→ Required task
Repeat the listing in full, exactly as it stands.

→ Provided material
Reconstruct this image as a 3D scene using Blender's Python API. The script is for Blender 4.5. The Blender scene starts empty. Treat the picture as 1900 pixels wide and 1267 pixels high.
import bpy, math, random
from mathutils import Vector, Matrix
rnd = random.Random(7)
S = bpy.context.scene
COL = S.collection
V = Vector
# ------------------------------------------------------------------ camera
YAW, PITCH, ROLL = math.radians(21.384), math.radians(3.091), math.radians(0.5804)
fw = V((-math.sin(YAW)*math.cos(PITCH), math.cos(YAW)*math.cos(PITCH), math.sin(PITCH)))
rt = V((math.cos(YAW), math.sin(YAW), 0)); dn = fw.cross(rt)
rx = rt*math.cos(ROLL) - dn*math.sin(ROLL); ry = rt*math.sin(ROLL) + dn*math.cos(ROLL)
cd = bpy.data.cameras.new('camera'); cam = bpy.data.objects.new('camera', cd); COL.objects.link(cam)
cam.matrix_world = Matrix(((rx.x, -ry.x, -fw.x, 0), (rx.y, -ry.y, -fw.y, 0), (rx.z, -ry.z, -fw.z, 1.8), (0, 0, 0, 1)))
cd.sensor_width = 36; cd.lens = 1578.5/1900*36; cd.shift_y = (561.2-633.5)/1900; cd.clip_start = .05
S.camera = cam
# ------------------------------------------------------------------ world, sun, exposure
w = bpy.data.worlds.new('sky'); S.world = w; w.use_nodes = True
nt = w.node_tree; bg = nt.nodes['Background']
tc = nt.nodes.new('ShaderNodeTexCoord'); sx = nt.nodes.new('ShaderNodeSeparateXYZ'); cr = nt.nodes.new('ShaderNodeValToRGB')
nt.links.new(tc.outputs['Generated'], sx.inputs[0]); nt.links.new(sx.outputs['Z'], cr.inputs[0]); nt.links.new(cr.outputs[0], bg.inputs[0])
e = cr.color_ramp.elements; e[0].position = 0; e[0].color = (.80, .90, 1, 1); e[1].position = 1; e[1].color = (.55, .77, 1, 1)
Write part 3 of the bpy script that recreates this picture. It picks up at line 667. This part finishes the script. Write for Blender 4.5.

→ Solution below
Reconstruct this image as a 3D scene using Blender's Python API. The script is for Blender 4.5. The Blender scene starts empty. Treat the picture as 1900 pixels wide and 1267 pixels high.
import bpy, math, random
from mathutils import Vector, Matrix
rnd = random.Random(7)
S = bpy.context.scene
COL = S.collection
V = Vector
# ------------------------------------------------------------------ camera
YAW, PITCH, ROLL = math.radians(21.384), math.radians(3.091), math.radians(0.5804)
fw = V((-math.sin(YAW)*math.cos(PITCH), math.cos(YAW)*math.cos(PITCH), math.sin(PITCH)))
rt = V((math.cos(YAW), math.sin(YAW), 0)); dn = fw.cross(rt)
rx = rt*math.cos(ROLL) - dn*math.sin(ROLL); ry = rt*math.sin(ROLL) + dn*math.cos(ROLL)
cd = bpy.data.cameras.new('camera'); cam = bpy.data.objects.new('camera', cd); COL.objects.link(cam)
cam.matrix_world = Matrix(((rx.x, -ry.x, -fw.x, 0), (rx.y, -ry.y, -fw.y, 0), (rx.z, -ry.z, -fw.z, 1.8), (0, 0, 0, 1)))
cd.sensor_width = 36; cd.lens = 1578.5/1900*36; cd.shift_y = (561.2-633.5)/1900; cd.clip_start = .05
S.camera = cam
# ------------------------------------------------------------------ world, sun, exposure
w = bpy.data.worlds.new('sky'); S.world = w; w.use_nodes = True
nt = w.node_tree; bg = nt.nodes['Background']
tc = nt.nodes.new('ShaderNodeTexCoord'); sx = nt.nodes.new('ShaderNodeSeparateXYZ'); cr = nt.nodes.new('ShaderNodeValToRGB')
nt.links.new(tc.outputs['Generated'], sx.inputs[0]); nt.links.new(sx.outputs['Z'], cr.inputs[0]); nt.links.new(cr.outputs[0], bg.inputs[0])
e = cr.color_ramp.elements; e[0].position = 0; e[0].color = (.80, .90, 1, 1); e[1].position = 1; e[1].color = (.55, .77, 1, 1)
Write part 3 of the bpy script that recreates this picture. It picks up at line 667. This part finishes the script. Write for Blender 4.5.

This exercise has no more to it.